Scan the data. Collect each line that contains the word "parts".

Scenes as source code

=-=-=-=-=

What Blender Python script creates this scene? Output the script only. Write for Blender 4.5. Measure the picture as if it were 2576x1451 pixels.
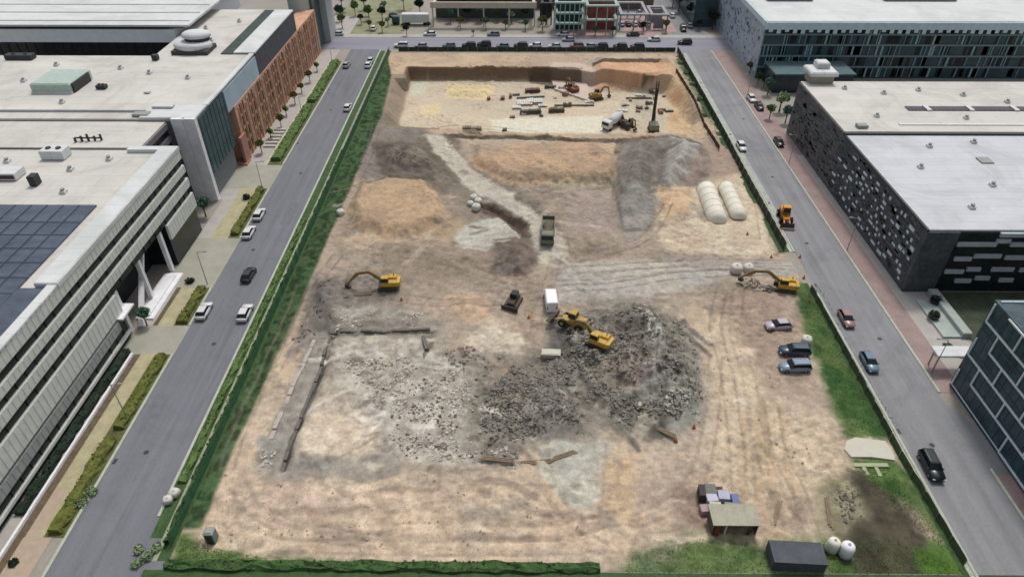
import bpy, math, random
import numpy as np
R = math.radians
random.seed(7); rng = np.random.default_rng(7)
for o in list(bpy.data.objects): bpy.data.objects.remove(o)
scene = bpy.context.scene
COL = scene.collection

# ---------------------------------------------------------------- camera
H = 75.0; F = 1716.0; UV = 1303.0; VV = -600.0      # height, focal length, vanishing point of the block (2576 px picture)
PITCH = math.atan((725.5-VV)/F); CP, SP = math.cos(PITCH), math.sin(PITCH)
YAW = math.atan((UV-1288)*CP/F)
cam_d = bpy.data.cameras.new('camera'); cam = bpy.data.objects.new('camera', cam_d); COL.objects.link(cam)
cam.location = (0, 0, H); cam.rotation_euler = (R(90)-PITCH, 0, YAW)
cam_d.sensor_width = 36; cam_d.lens = 36*F/2576; cam_d.clip_end = 3000; cam_d.clip_start = 1
scene.camera = cam

def G(u, v, z=0.0):
    """where the photograph's pixel (2576 wide) meets the level z"""
    a = (u-1288)/F; b = (v-725.5)/F
    x, y, zz = a, CP-b*SP, -(SP+b*CP)
    x, y = x*math.cos(YAW)-y*math.sin(YAW), x*math.sin(YAW)+y*math.cos(YAW)
    t = (H-z)/-zz
    return x*t, y*t

# ---------------------------------------------------------------- world, sun, exposure
SUN_EL, SUN_AZ = 64, 20      # azimuth from +Y towards +X
w = bpy.data.worlds.new('World'); scene.world = w; w.use_nodes = True
nt = w.node_tree; bg = nt.nodes['Background']
sky = nt.nodes.new('ShaderNodeTexSky'); sky.sky_type = 'NISHITA'; sky.sun_disc = False
sky.sun_elevation = R(SUN_EL); sky.sun_rotation = R(SUN_AZ)
sky.air_density = 1.0; sky.dust_density = 4.0; sky.ozone_density = 1.0
hs = nt.nodes.new('ShaderNodeHueSaturation'); hs.inputs['Saturation'].default_value = 0.42
nt.links.new(sky.outputs[0], hs.inputs['Color']); nt.links.new(hs.outputs[0], bg.inputs[0])
bg.inputs[1].default_value = 0.13
sd = bpy.data.lights.new('sun', 'SUN'); sd.energy = 1.7; sd.angle = R(9); sd.color = (1, .96, .9)
so = bpy.data.objects.new('sun', sd); COL.objects.link(so)
so.rotation_euler = (R(90-SUN_EL), 0, R(180-SUN_AZ))
so.location = (0, 0, 200)
vs = scene.view_settings; vs.view_transform = 'Standard'; vs.look = 'None'; vs.gamma = 1; vs.use_curve_mapping = False
vs.exposure = 0.0
scene.render.engine = 'CYCLES'; scene.cycles.filter_width = 1.6

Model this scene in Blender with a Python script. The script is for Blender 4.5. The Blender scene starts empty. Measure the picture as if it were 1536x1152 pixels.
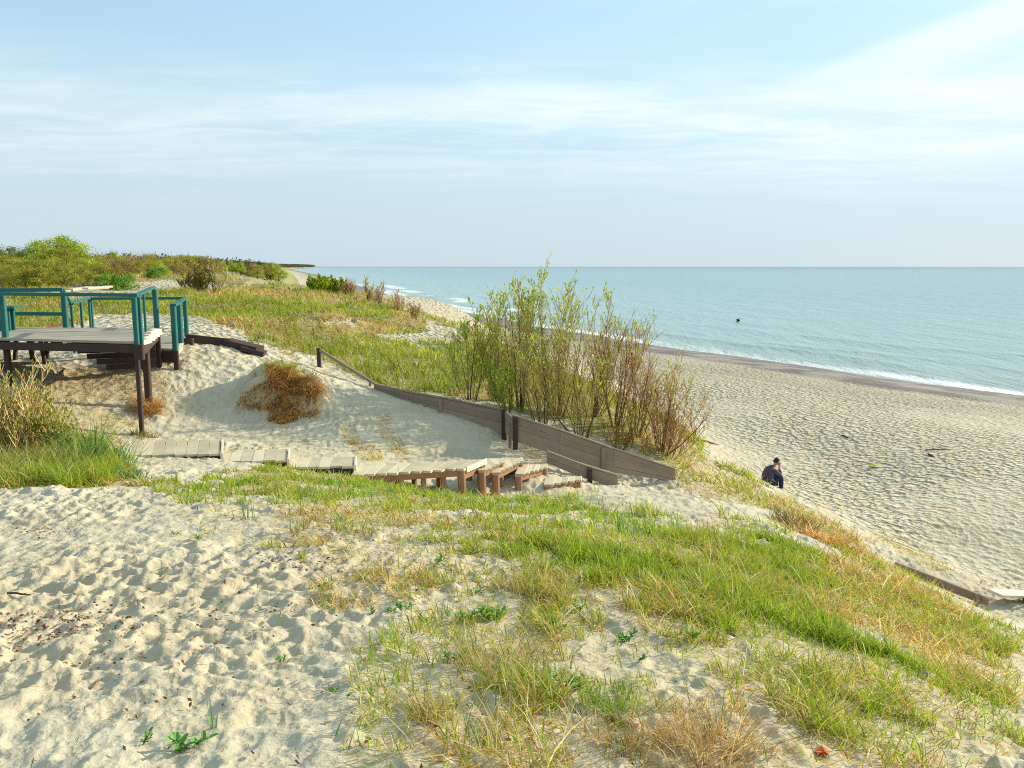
import bpy, math, random
import numpy as np
from mathutils import Vector, Matrix

# ------------------------------------------------------------------ camera, sky, sun
sc = bpy.context.scene
CZ = 9.3                       # eye height above the sea (z = 0)
F, CU, CV = 1242.0, 768.0, 576.0
PITCH = math.radians(8.07)
SP, CP = math.sin(PITCH), math.cos(PITCH)
camd = bpy.data.cameras.new('camera'); cam = bpy.data.objects.new('camera', camd)
sc.collection.objects.link(cam); sc.camera = cam
camd.sensor_width = 36.0; camd.lens = F / 1536 * 36; camd.clip_start = 0.05; camd.clip_end = 90000
cam.location = (0, 0, CZ); cam.rotation_euler = (math.radians(90) - PITCH, 0, 0)

SUN_AZ, SUN_EL = math.radians(60), math.radians(20.5)      # azimuth measured to the right of the view direction
sd = Vector((math.sin(SUN_AZ) * math.cos(SUN_EL), math.cos(SUN_AZ) * math.cos(SUN_EL), math.sin(SUN_EL)))
ld = bpy.data.lights.new('sun', 'SUN'); lo = bpy.data.objects.new('sun', ld); sc.collection.objects.link(lo)
ld.energy = 4.8; ld.angle = math.radians(0.6); ld.color = (1.0, 0.92, 0.73)
lo.rotation_euler = sd.to_track_quat('Z', 'Y').to_euler(); lo.location = (30, 30, 60)

world = bpy.data.worlds.new('World'); sc.world = world; world.use_nodes = True
nt = world.node_tree; N = nt.nodes; L = nt.links; N.clear()
wo = N.new('ShaderNodeOutputWorld'); bg = N.new('ShaderNodeBackground'); L.new(bg.outputs[0], wo.inputs[0])
sky = N.new('ShaderNodeTexSky'); sky.sky_type = 'NISHITA'; sky.sun_disc = False
sky.sun_elevation = SUN_EL; sky.sun_rotation = SUN_AZ; sky.altitude = 0
sky.air_density = 1.0; sky.dust_density = 0.5; sky.ozone_density = 1.6
bg.inputs['Strength'].default_value = 0.14
def wn(t, **k):
    n = N.new(t)
    for a, b in k.items(): setattr(n, a, b)
    return n
def wmath(op, a, b=None, c=None, clamp=False):
    n = wn('ShaderNodeMath', operation=op, use_clamp=clamp)
    for i, x in enumerate((a, b, c)):
        if x is None: continue
        if isinstance(x, (int, float)): n.inputs[i].default_value = x
        else: L.new(x, n.inputs[i])
    return n.outputs[0]
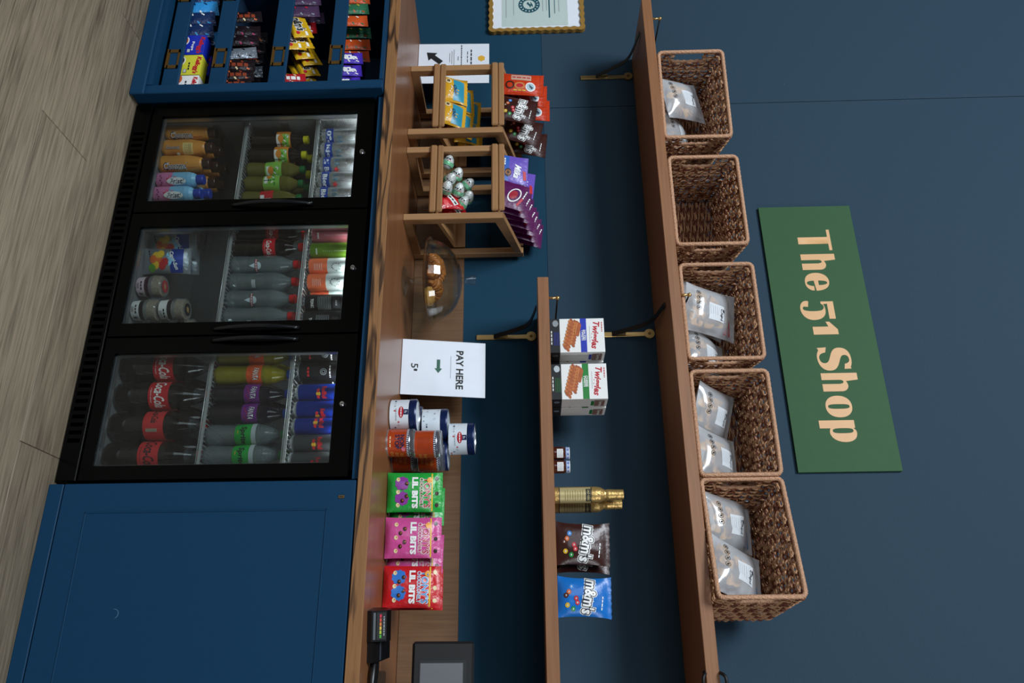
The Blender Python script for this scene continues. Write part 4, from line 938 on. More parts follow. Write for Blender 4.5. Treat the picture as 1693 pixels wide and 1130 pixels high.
for k, (x, y, dz, rx) in enumerate(epos):
    e = E0 if k == 0 else copy_thing(E0, elab[k], (0, 0, 0)); e.location = (x+0.028, y, tz_(1.022, y)+0.026+dz); e.rotation_euler = (R(12+7*(k % 3)), R(-68+9*(k % 4)), R(20*(k % 3)))
RPK = mat('pack_red', '#c81e28', 0.25, bump=0.3, bscale=80)
def d_red2(b, S):
    b.decal(rect(0.05, 0.022, 5, 2), WHT, S(0.0009), 0.0, 0.06, 0.4); b.decal(words(0.045, 0.014*0.55, 3), INK, S(0.0013), 0, 0.06, 0.4); b.decal(disc(0.014, 0.010), mat('pack_light_red', '#e8585a', 0.35), S(0.0011), 0.015, 0.028)
p = bag('red sweet pack at the right end of the foil eggs, in front', 'sweet_pack', 'sweet pack', 0.075, 0.10, 0.022, RPK, d_red2, seed=14, group='red sweet packs in the right rack'); lean(p, -1.640, 0.290, tz_(1.022, 0.29), 25, -6, -18)
lean(copy_thing(p, 'red sweet pack behind the first one in the right rack', (0, 0, 0)), -1.625, 0.345, tz_(1.022, 0.345), 25, -6, -14)
LIL = mat('bar_lilac', '#6f55b8', 0.28, bump=0.15, bscale=60); PUR = mat('bar_purple', '#5a1450', 0.3, bump=0.12, bscale=60)
def d_lil(b, S):
    b.decal(rect(0.110, 0.034, 8, 3), mat('bar_blue', '#2f62b8', 0.35), S(0.0009), 0, 0.020); b.decal(words(0.030, 0.009*0.55, 3), WHT, S(0.0014), -0.028, 0.020); b.decal(disc(0.018, 0.013), CHOB, S(0.0014), 0.018, 0.034); b.decal(ring(0.007, 0.010), NUT, S(0.0018), 0.018, 0.034)
    b.decal(text('Milka', 0.058, 0.026, bold=0.03, shear=0.3), WHT, S(0.0012), 0.008, 0.070, -0.1); b.decal(poly([(-0.02, -0.006), (0.02, -0.002), (0.018, 0.010), (-0.018, 0.006)]), RED, S(0.0012), 0.020, 0.098)
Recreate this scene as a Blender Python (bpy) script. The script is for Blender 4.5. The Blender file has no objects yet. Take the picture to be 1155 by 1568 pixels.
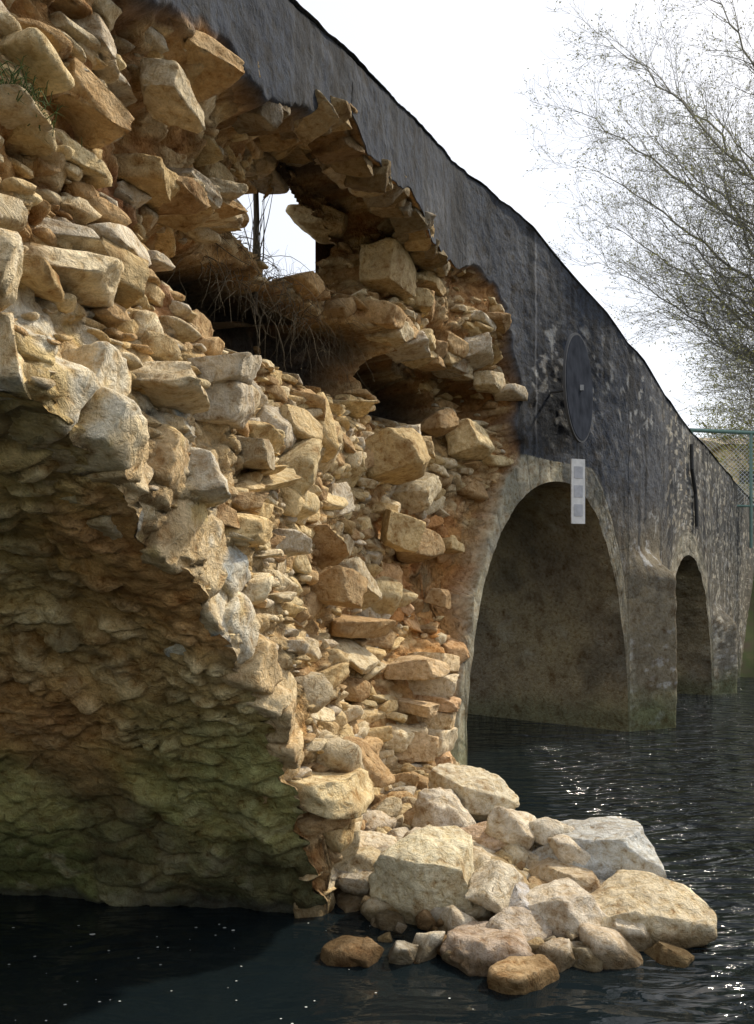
import bpy, bmesh, math, random
import numpy as np
from mathutils import Vector
random.seed(7); RNG=np.random.default_rng(11)
sc=bpy.context.scene
# ------------------------------------------------------------------ helpers
def hsh(i,j,k,seed=0):
    n=(i.astype(np.int64)*73856093)^(j.astype(np.int64)*19349663)^(k.astype(np.int64)*83492791)^(seed*2654435)
    n=(n^(n>>13))*1274126177 & 0x7fffffff
    n=(n^(n>>16)) & 0xffffff
    return n/float(0xffffff)
def vnoise(P,seed=0):
    P=np.asarray(P,float);F=np.floor(P);f=P-F;f=f*f*(3-2*f);I=F.astype(np.int64)
    r=0
    for a in (0,1):
        for b in (0,1):
            for c in (0,1):
                w=(f[:,0] if a else 1-f[:,0])*(f[:,1] if b else 1-f[:,1])*(f[:,2] if c else 1-f[:,2])
                r=r+w*hsh(I[:,0]+a,I[:,1]+b,I[:,2]+c,seed)
    return r*2-1
def fbm(P,o=4,seed=0):
    r=0;a=1;t=0
    for i in range(o):
        r=r+a*vnoise(P*2**i+i*17.3,seed+i);t+=a;a*=.5
    return r/t
def voro(u,v,seed=0,jit=.8):
    I=np.floor(u).astype(np.int64);J=np.floor(v).astype(np.int64)
    f1=np.full(u.shape,9.);f2=np.full(u.shape,9.);idd=np.zeros(u.shape)
    z=np.zeros_like(I)
    for a in (-1,0,1):
        for b in (-1,0,1):
            ci=I+a;cj=J+b
            x=ci+.5+jit*(hsh(ci,cj,z,seed)-.5);y=cj+.5+jit*(hsh(ci,cj,z+1,seed)-.5)
            d=np.hypot(x-u,y-v);h=hsh(ci,cj,z+2,seed)
            m=d<f1
            f2=np.where(m,f1,np.minimum(f2,d));idd=np.where(m,h,idd);f1=np.where(m,d,f1)
    return f1,f2,idd
def sm(a,b,x):
    t=np.clip((x-a)/(b-a),0,1);return t*t*(3-2*t)
def mix(a,b,t):
    return a*(1-t[:,None])+b*t[:,None]
def mesh(name,V,F,mat,col=None,uv=None,parent=None,smooth=True):
    V=np.asarray(V,np.float32);F=np.asarray(F,np.int32);n=F.shape[1]
    me=bpy.data.meshes.new(name);me.vertices.add(len(V));me.vertices.foreach_set('co',V.ravel())
    me.loops.add(F.size);me.loops.foreach_set('vertex_index',F.ravel())
    me.polygons.add(len(F));me.polygons.foreach_set('loop_start',np.arange(0,F.size,n,dtype=np.int32))
    me.update(calc_edges=True)
    me.polygons.foreach_set('use_smooth',np.full(len(F),smooth))
    if col is not None:
        a=me.color_attributes.new('Col','FLOAT_COLOR','POINT')
        c=np.ones((len(V),4),np.float32);c[:,:3]=col;a.data.foreach_set('color',c.ravel())
    if uv is not None:
        l=me.uv_layers.new(name='UVMap');l.data.foreach_set('uv',np.asarray(uv,np.float32)[F.ravel()].ravel())
    me.materials.append(mat);me.validate()
    o=bpy.data.objects.new(name,me);sc.collection.objects.link(o)
    if parent: o.parent=parent
    return o
def empty(name):
    o=bpy.data.objects.new(name,None);sc.collection.objects.link(o);return o
def gridF(nr,nc,keep=None):
    i=np.arange(nr*nc).reshape(nr,nc)
    F=np.stack([i[:-1,:-1],i[:-1,1:],i[1:,1:],i[1:,:-1]],-1).reshape(-1,4)
    return F if keep is None else F[keep.reshape(-1)]
def tubes(segs,n=4):
    segs=np.asarray(segs,float)
    p0=segs[:,:3];p1=segs[:,3:6];r0=segs[:,6];r1=segs[:,7]
    d=p1-p0;d/=np.linalg.norm(d,axis=1)[:,None]+1e-9
    up=np.where(np.abs(d[:,2:3])>.9,[[1.,0,0]],[[0,0,1.]])
    a=np.cross(d,up);a/=np.linalg.norm(a,axis=1)[:,None];b=np.cross(d,a)
    V=[]
    for k in range(n):
        t=2*math.pi*k/n;o=a*math.cos(t)+b*math.sin(t)
        V.append(p0+o*r0[:,None]);V.append(p1+o*r1[:,None])
    V=np.stack(V,1);N=len(segs);base=np.arange(N)[:,None]*2*n
    F=[]
    for k in range(n):
        q=(k+1)%n;F.append(np.stack([base[:,0]+2*k,base[:,0]+2*q,base[:,0]+2*q+1,base[:,0]+2*k+1],1))
    return V.reshape(-1,3),np.concatenate(F)
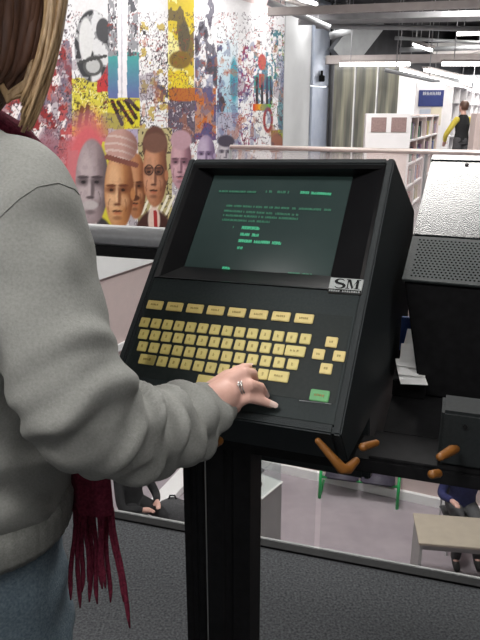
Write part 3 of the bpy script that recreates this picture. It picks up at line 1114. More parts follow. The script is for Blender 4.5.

=-=-=-=-=

• Correct answer
The Blender Python script for this scene continues. Write part 4, from line 938 on. More parts follow. Write for Blender 4.5. Treat the picture as 1693 pixels wide and 1130 pixels high.
Write part 3 of the bpy script that recreates this picture. It picks up at line 1114. More parts follow. The script is for Blender 4.5.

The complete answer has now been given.